Q&A with Melanie Mitchell on SFI’s massive open online course in complexity

Melanie Mitchell
September 17, 2013

In early 2013, SFI External Professor Melanie Mitchell taught the Institute’s first Massive Open Online Course (MOOC).

The 16-week course, “Introduction to Complexity,” drew nearly 7,100 students. It marked the debut of a series of free courses and resources for complexity science SFI is providing through the online Complexity Explorer.

Approximately 1,200 participants finished the course successfully, a 17 percent completion rate (much higher than the MOOC average).

SFI is re-offering "Introduction to Complexity" beginning September 30, 2013. See the announcement for more information.

As Mitchell prepares to begin the course again, she offers her thoughts to SFI science writer Jenna Marshall about the first SFI MOOC and what the future holds for future online courses in complexity.

Marshall: In spring 2013 you taught SFI’s first MOOC. What kind of student were you envisioning when you proposed the course?

Mitchell: The person I was mostly targeting with the lectures was anybody who had heard about complex systems, who thought it was interesting but didn’t know too much about it, and was interested to find out what it was all about.

There were graduate students in various sciences and social sciences. There were high school students, retirees, faculty from universities, physicians, managers – you name it. And these were people from all over the world. We had maybe 100 countries represented.

Marshall: How does the MOOC fit in with the Complexity Explorer project?

Mitchell: Complexity Explorer is a more general website for collecting resources for complexity science education, and MOOCs are a subset of it.
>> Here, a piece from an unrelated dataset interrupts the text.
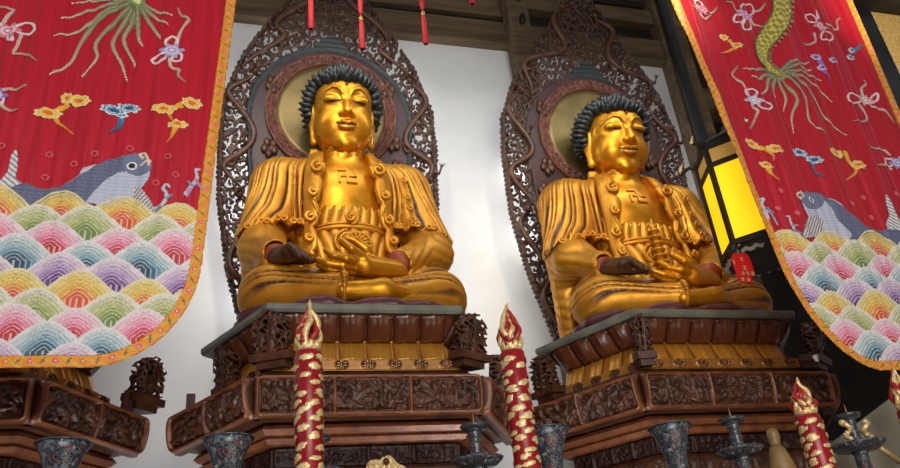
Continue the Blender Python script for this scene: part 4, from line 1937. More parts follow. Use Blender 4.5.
def banner(name, label, xl, xr, zb, zt, taper, rc, seed):
    tl, tr_ = taper
    """xl, xr: side edges at height 4.0; the sides lean inward going down by taper per metre; rounded foot"""
    fold = fold_fn(seed)
    t = thing(name, label, 'banner', ((xl + xr) / 2, BY, zb), 0, 'embroidered temple hangings')
    st = .012
    xs = np.arange(xl - .35, xr + .35, st)
    zs = np.arange(zb - .01, zt + st, st)

    def sd(X, Z):
        """distance inside the outline"""
        L = xl - tl * (Z - 4.0)
        Rr = xr + tr_ * (Z - 4.0)
        cx = (L + Rr) / 2
        dx = (Rr - L) / 2 - np.abs(X - cx)
        dz = Z - zb
        rx, rz = rc
        u, v = np.maximum(1 - dx / rx, 0), np.maximum(1 - dz / rz, 0)
        e = (u ** 2.1 + v ** 2.1) ** (1 / 2.1)
        cor = (1 - e) * (u * u * rx + v * v * rz) / (u * u + v * v + 1e-9)
        return np.where((u > 0) & (v > 0), np.minimum(cor, np.minimum(dx, dz)), np.minimum(dx, dz))
    # the red satin
    X, Z = np.meshgrid(xs, zs, indexing='ij')
    xc, zc = np.meshgrid((xs[:-1] + xs[1:]) / 2, (zs[:-1] + zs[1:]) / 2, indexing='ij')
    V, F = plate_flat(sd(xc, zc) > .012, xs, zs, fold)
    o = mobj('satin_cloth', mesh_from('satin_cloth', V, F), M['satin'], t)
    # woven border with little flowers
    S = Stitch((xl - .32, zb - .01), (xr + .32, zt), .005)
    d = sd(S.X, S.Z)
    W = .064
    m = (d > 0) & (d < W)
    # position along the border
    cxm = (xl + xr) / 2
    run = np.where(S.Z > zb + .75, S.Z * 1.0, np.arctan2(S.Z - zb - .75, (S.X - cxm)) * .78)
    base = np.where((np.abs(d - W / 2) > W * .40)[..., None], lin((206, 120, 20)), lin((240, 150, 26)))
    base = np.where((np.sin(run * 70 + d * 90) > .72)[..., None], lin((222, 176, 60)), base)
    S.put(m, base, .003)
    p = (run / .115) % 1 - .5
    rr = np.hypot(p * .115, d - W / 2)
    k = np.floor(run / .115)
    flower = rr < .0135 * (1 + .2 * np.cos(5 * np.arctan2(d - W / 2, p * .115)))
    cA, cB = lin((232, 92, 130)), lin((226, 120, 60))
    S.put(m & flower, np.where((k % 3 != 1)[..., None], cA, cB), .005)
    S.put(m & (rr < .005), lin((250, 220, 190)), .006)
    p2 = ((run / .115) + .5) % 1 - .5
    r2 = np.hypot(p2 * .115, d - W / 2)
    S.put(m & (r2 < .007), lin((96, 116, 80)), .005)
    S.put(m & (np.abs(p2 * .115 - (d - W / 2) * .8) < .004) & (np.abs(d - W / 2) < .018), lin((120, 110, 60)), .004)
    o = mobj('border_trim', S.mesh('border_trim', fold, .004), M['thread'], t)
    o['label'] = 'orange border woven with small pink flowers'
    # cord loops and rod
    mb = MB()
    Lx, Rx = xl - tl * (zt - 4.0), xr + tr_ * (zt - 4.0)
    mb.tube([(Lx - .08, BY, zt + .022), (Rx + .08, BY, zt + .022)], .028, 12)
    mb.build('rod', M['timber_dark'], t)
    for o in t.children:
        o.matrix_parent_inverse = Matrix.Translation((-(xl + xr) / 2, -BY, -zb))
    return t, fold, sd


def plate_flat(mask, xs, zs, fold):
    nx, nz = len(xs), len(zs)
    X, Z = np.meshgrid(xs, zs, indexing='ij')
    y = BY + fold(X, Z)
    vid = np.arange(nx * nz).reshape(nx, nz)
    a, b, c, d = vid[:-1, :-1][mask], vid[1:, :-1][mask], vid[1:, 1:][mask], vid[:-1, 1:][mask]
    m = nx * nz
    fr = np.stack([X, y, Z], -1).reshape(-1, 3)
    bk = np.stack([X, y + .006, Z], -1).reshape(-1, 3)
    F = [np.stack([a, b, c, d], 1), np.stack([d, c, b, a], 1) + m]
    pad = np.pad(mask, 1)
    for (dx, dz), (p, q) in {(-1, 0): (d, a), (1, 0): (b, c), (0, -1): (a, b), (0, 1): (c, d)}.items():
        nb = pad[1 + dx:pad.shape[0] - 1 + dx, 1 + dz:pad.shape[1] - 1 + dz]
        e = ~nb[mask]
        F.append(np.stack([q[e], p[e], p[e] + m, q[e] + m], 1))
    V = np.concatenate([fr, bk])
    F = np.concatenate(F)
    used = np.unique(F)
    re = np.full(len(V), -1)
    re[used] = np.arange(len(used))
    return V[used], re[F]


def wave_part(root, fold, sd, lo, hi, x0, ztop, sp, row, slope):
    S = Stitch(lo, hi, .0055)
    S.base = sd(S.X, S.Z) > .06
    waves(S.X, S.Z, x0, ztop, sp, row, slope, S, 0)
    o = mobj('wave_embroidery', S.mesh('wave_embroidery', fold, .008), M['thread'], root)
    o['label'] = 'pastel rows of overlapping wave scales'


def settle(root):
    """children built in world place keep it under their thing"""
    inv = Matrix.Translation(-Vector(root.location))
    for o in root.children:
        o.matrix_parent_inverse = inv


# --- hanging on the left
bl, fl, sdl = banner('embroidered_banner', 'red satin banner whose embroidered carp faces right, beside the Buddha with the sun wheel', -2.00, -.175, 3.0, 6.95, (.054, .054), (.50, .60), 2)
p = px([(64, 191)])[0]
spl = float(px([(124, 197)])[0][0] - p[0])
wave_part(bl, fl, sdl, (-2.05, 2.95), (-.1, 4.15), p[0], p[1], spl, .098, -.06)
carp(body=[(150, 166), (146, 158), (132, 154), (116, 158), (96, 167), (72, 182), (48, 189), (24, 184), (10, 190), (0, 202), (20, 206), (50, 203), (80, 203), (104, 206), (128, 200), (144, 186), (150, 176)],
     belly=[(112, 176), (124, 172), (150, 172), (152, 180), (140, 196), (110, 212), (84, 212), (92, 196)],
     head=[(124, 158), (136, 153), (148, 158), (152, 165), (150, 172), (142, 176), (130, 174), (124, 168)],
     tail=[(22, 184), (16, 178), (18, 164), (17, 151), (11, 160), (8, 174), (-2, 186), (-8, 192), (4, 196), (16, 192)],
     fin=[(134, 188), (142, 190), (152, 204), (155, 214), (146, 212), (136, 204)],
     dorsal=[(96, 166), (84, 170), (78, 178), (60, 188), (72, 190), (92, 180), (110, 168)],
     eye=(132, 166), whisk=[[(143, 158), (140, 154), (144, 153), (148, 160), (149, 166)], [(150, 162), (146, 162), (141, 165)]], fold=fl, root=bl)
spray([([(156, 210), (164, 204), (167, 196), (163, 190), (167, 186), (170, 189)], .012, (206, 206, 220)), ([(166, 200), (172, 196)], .009, (130, 160, 190)), ([(160, 208), (154, 213)], .010, (110, 140, 170))], fl, bl)
spray([([(186, 194), (192, 186), (197, 178), (196, 170), (200, 169)], .013, (214, 204, 222)), ([(192, 186), (188, 182)], .011, (150, 150, 190)), ([(196, 180), (203, 190)], .010, (190, 140, 180)), ([(190, 190), (187, 197)], .012, (190, 140, 190))], fl, bl)
cloud('cloud_motif', [(79, 101, .062, .042, -.1), (67, 98, .035, .042, .2), (48, 113, .072, .036, .1)], [(66, 106), (56, 110), (56, 119), (62, 125), (73, 134)], 'gold', fl, bl, label='gold cloud')
cloud('cloud_motif', [(129, 108, .062, .033, .0), (114, 112, .078, .034, -.25)], [(122, 111), (121, 121), (118, 128), (110, 134)], 'blue', fl, bl, label='blue cloud')
cloud('cloud_motif', [(192, 104, .060, .042, -.1), (164, 110, .072, .036, -.1)], [(180, 108), (170, 112), (170, 117), (173, 123)], 'gold', fl, bl, label='gold cloud')
cloud('cloud_motif', [(178, 126, .058, .028, .1)], [(176, 128), (174, 133), (172, 138), (167, 143)], 'gold', fl, bl, label='small gold cloud')
tail_strands((137, 1), [[(112, 6), (84, 12), (62, 19)], [(104, 14), (80, 30), (54, 36)], [(98, 22), (80, 45), (70, 62), (50, 75)], [(112, 28), (96, 45), (97, 60), (82, 76)], [(124, 26), (113, 46), (122, 66), (127, 81)], [(132, 24), (124, 42), (133, 60), (135, 66)],
                         [(138, 28), (139, 40), (143, 46)], [(148, 20), (158, 34), (160, 38)], [(154, 16), (168, 25)], [(155, 10), (172, 16)], [(118, 2), (96, 1), (72, 2)]], fl, bl)
knot((172, 52), [[(168, 48), (166, 42), (172, 38), (178, 42), (176, 47)], [(166, 54), (156, 56), (152, 60), (158, 63), (166, 58)], [(176, 54), (182, 58), (180, 63), (172, 61)]],
     [[(176, 46), (181, 33), (189, 22), (182, 18), (178, 10)], [(170, 60), (171, 68), (179, 72), (178, 78), (185, 84)]], ((176, 160, 206), (214, 204, 230)), fl, bl, 'mauve ribbon knot')
knot((8, 30), [[(14, 30), (22, 25), (32, 25), (35, 32), (28, 36), (18, 33)], [(4, 28), (-4, 22), (-10, 28), (-3, 34)], [(10, 34), (13, 41), (7, 38)]],
     [[(3, 22), (8, 14), (13, 9), (2, 6), (-6, 7)], [(21, 37), (18, 46), (14, 54), (26, 56), (36, 62)]], ((220, 120, 140), (240, 200, 210)), fl, bl, 'pink ribbon knot')
knot((-6, 96), [[(-2, 96), (4, 98), (2, 104), (-5, 102)]], [[(-4, 92), (8, 90), (16, 91), (27, 88)], [(0, 104), (8, 111), (18, 112)]], ((150, 120, 190), (214, 200, 226)), fl, bl, 'mauve ribbon knot')
bubbles(((2, 147), (49, 154), (74, 165), (95, 155), (45, 177), (168, 158), (176, 176), (156, 184), (130, 148)), .012, fl, bl)
settle(bl)

# --- hanging on the right
br, fr_, sdr = banner('embroidered_banner', 'red satin banner whose embroidered carp faces left, beside the Buddha with the pagoda', 3.525, 5.165, 2.955, 6.95, (.088, .022), (.48, .86), 5)
p = px([(828, 230)])[0]
spr = float(px([(863, 228)])[0][0] - px([(828, 230)])[0][0]) * 1.16
wave_part(br, fr_, sdr, (3.4, 2.95), (5.3, 4.25), p[0], p[1], spr, .098, .02)
carp(body=[(800, 196), (806, 192), (818, 193), (830, 200), (844, 210), (858, 221), (876, 230), (892, 230), (906, 236), (906, 246), (880, 244), (862, 240), (846, 240), (826, 234), (812, 224), (802, 206)],
     belly=[(802, 204), (820, 200), (830, 206), (838, 222), (850, 236), (840, 242), (818, 230), (806, 216)],
     head=[(799, 196), (806, 192), (816, 193), (823, 198), (822, 206), (812, 210), (804, 207)],
     tail=[(886, 228), (888, 216), (885, 204), (884, 196), (890, 206), (896, 218), (906, 226), (914, 236), (900, 240)],
     fin=[(818, 216), (824, 222), (822, 232), (812, 238), (803, 238), (803, 228), (808, 218)],
     dorsal=[(826, 198), (838, 204), (848, 214), (858, 222), (850, 222), (838, 212)],
     eye=(811, 200), whisk=[[(800, 199), (796, 196), (799, 193), (803, 197)], [(802, 197), (800, 192)]], fold=fr_, root=br)
spray([([(768, 218), (765, 210), (762, 203), (764, 199), (760, 199)], .013, (206, 206, 222)), ([(765, 210), (772, 214), (778, 224)], .012, (170, 180, 210)), ([(768, 208), (774, 212)], .010, (140, 150, 190))], fr_, br)
spray([([(800, 238), (794, 230), (790, 222), (789, 217), (786, 217)], .012, (214, 214, 226)), ([(791, 226), (797, 226)], .010, (160, 170, 190)), ([(794, 231), (801, 234)], .010, (120, 150, 180))], fr_, br)
cloud('cloud_motif', [(752, 143, .058, .038, -.6), (774, 150, .072, .036, -.1)], [(758, 147), (768, 152), (772, 156), (773, 161)], 'gold', fr_, br, label='gold cloud')
cloud('cloud_motif', [(766, 165, .052, .026, -.4)], [(768, 168), (770, 173), (774, 177), (779, 180)], 'gold', fr_, br, label='small gold cloud')
cloud('cloud_motif', [(800, 152, .058, .034, -.2), (814, 160, .066, .034, -.1)], [(806, 156), (812, 164), (816, 172), (824, 178)], 'blue', fr_, br, label='blue cloud')
cloud('cloud_motif', [(836, 153, .062, .040, -.2), (858, 165, .060, .038, -.1)], [(846, 152), (850, 161), (857, 170), (852, 176), (846, 180)], 'gold', fr_, br, label='gold cloud')
cloud('cloud_motif', [(724, 37, .036, .030, -.9), (736, 46, .052, .028, .1)], [(730, 42), (735, 48), (728, 51), (722, 52)], 'gold', fr_, br, label='small gold cloud')
cloud('cloud_motif', [(816, 57, .042, .030, -.4), (832, 62, .042, .028, -.2), (822, 68, .040, .028, -.1)], [(820, 62), (824, 72), (828, 76), (830, 82)], 'mauve', fr_, br, label='mauve cloud')
cloud('cloud_motif', [(852, 50, .036, .026, .7), (851, 57, .034, .028, .3)], [(853, 52), (858, 48), (861, 46)], 'blue', fr_, br, label='small blue cloud')
tail_strands((778, 73), [[(762, 70), (752, 71), (743, 69)], [(764, 76), (758, 80), (750, 77)], [(768, 80), (766, 90), (760, 96)], [(774, 84), (775, 95), (776, 98)], [(780, 84), (786, 98), (784, 110)], [(784, 82), (796, 100), (792, 116), (794, 132)],
                         [(790, 80), (804, 98), (808, 122), (824, 133)], [(794, 78), (812, 96), (826, 118), (846, 135)], [(796, 76), (814, 84), (832, 101)], [(800, 72), (812, 76), (822, 80)], [(796, 66), (806, 70), (812, 70)], [(792, 62), (802, 64), (810, 62)]], fr_, br)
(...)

Right now they’re the main things that are going on with that project, but by the end of the summer we plan to have a lot more. Complexity Explorer will have a library of simulations that people can play with, along with curricula that include write-ups about the simulation topic and exercises for students.

So, for example, if you were a teacher and you wanted to teach your students about fractals, you could take some of our fractal units, which include NetLogo simulations and write-ups, and you could use them in your class.

Marshall: Do you think this MOOC can change the way people see their world on a day-today basis?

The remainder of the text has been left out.